As we began our talks with the Fugue team, it quickly became apparent that we were aligned on the fundamental principles that infrastructure should be defined in code and managed and secured by developers. We also agreed that there’s an important component of visibility and feedback missing in today’s CSPM tools. All the way back in 2018, the Fugue team wrote:

While most [enterprises] are using some kind of cloud monitoring tool, there’s an over-reliance on manual processes for identifying and remediating critical misconfiguration events… Infrastructure and development teams need to move fast, and security and compliance teams need to help them move fast.

Snyk and Fugue shared the belief and the vision that we can empower developers to find, prioritize, and fix issues in their applications, including the configuration and infrastructure those applications rely on.

We also share a belief in using open, cloud-native technologies like OPA and its policy language, called Rego. In fact, the policies used with Fugue today can quickly be added to work with Snyk. But in a broader sense, what this means for users of Snyk and Fugue is that they don’t need to learn a special purpose policy engine or language that only works with our products. OPA is used extensively with Kubernetes and an increasingly large number of cloud-native technologies. Ultimately, that makes developers and security teams more productive, and that’s good for everyone.

Our vision for developer-first cloud security

Our first step to help developers secure their applications in the cloud will be to create a unified policy engine that powers both our IaC and cloud security solutions. We will provide the best policy-as-code engine that enables developers and cloud security teams to work together, correct misconfigurations in code and in the cloud, and manage drift between the two.

In addition to avoiding misconfigurations, this will provide developers with visibility into how their applications are running, and enable us to provide advanced exploitability analysis. This is critical, because only scanning cloud definitions in code misses important contextual details that become apparent when you have the full picture of a live environment. On the flip side, only knowing about the live cloud environment, as with traditional CSPM tools, misses the code-level details: the vulnerabilities present in the application and its dependencies, which are exacerbated by being exposed to the world. Solving both of these problems requires a feedback loop that encompasses the application code, containers, and configuration, adds the visibility of the current running state application, and feeds that back into the code and tools developers use to fix issues.

What will this mean for current Fugue users and customers?

If you’re currently a Fugue customer, we will continue to support you on Fugue for the immediate future.

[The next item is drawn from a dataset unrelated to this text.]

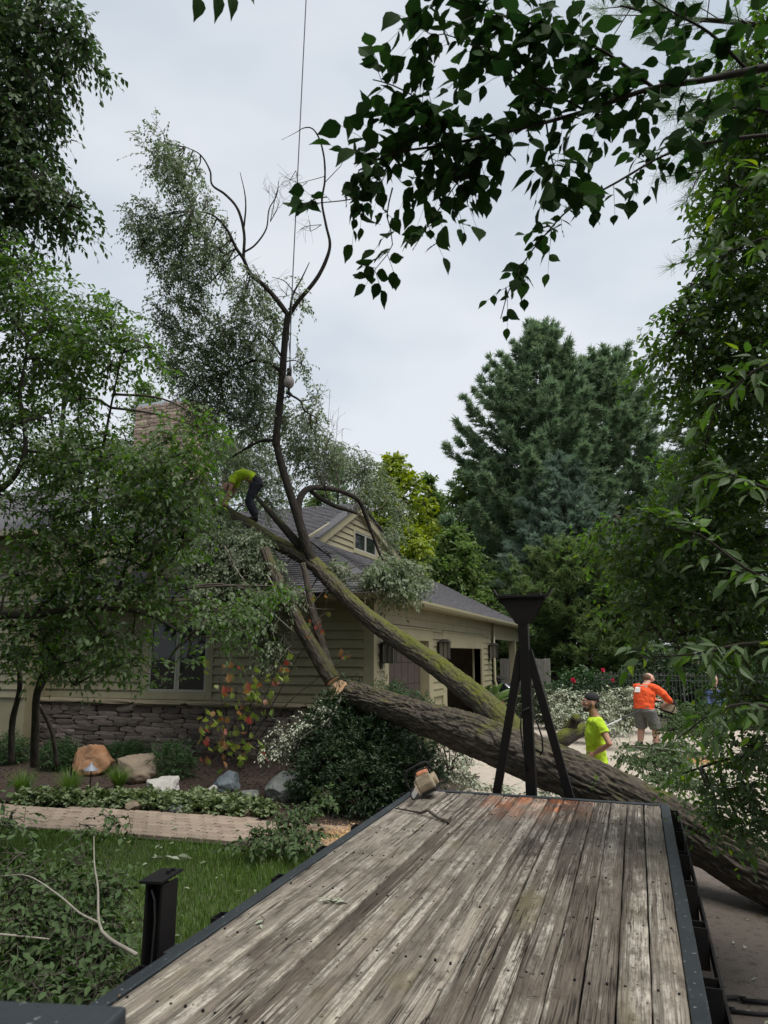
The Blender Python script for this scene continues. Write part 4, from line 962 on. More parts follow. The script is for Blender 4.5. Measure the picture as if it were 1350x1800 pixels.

We’ll be working to bring the functionality of Fugue into the Snyk platform, and as we do that we look forward to sharing our roadmap and plans with you.

What will this mean for current Snyk IaC users and customers?

For Snyk IaC customers, the existing Snyk IaC product will continue to develop and strengthen its existing feature set — both through merging with Fugue’s IaC product and accelerating our already planned roadmap. The configuration and cloud policies of Fugue and Snyk IaC will be merged, so there are some new rules that will be available soon, and we’ll continue to develop Snyk IaC. We’ve been working on the drift detection features from our CloudSkiff acquisition and, as promised at that time, those features will be part of Snyk IaC. And there are more exciting features on the roadmap for IaC this year. The cloud context provided by Fugue will enable us to vastly improve our developer experience by leveraging cloud insights during local development and prioritizing security issues.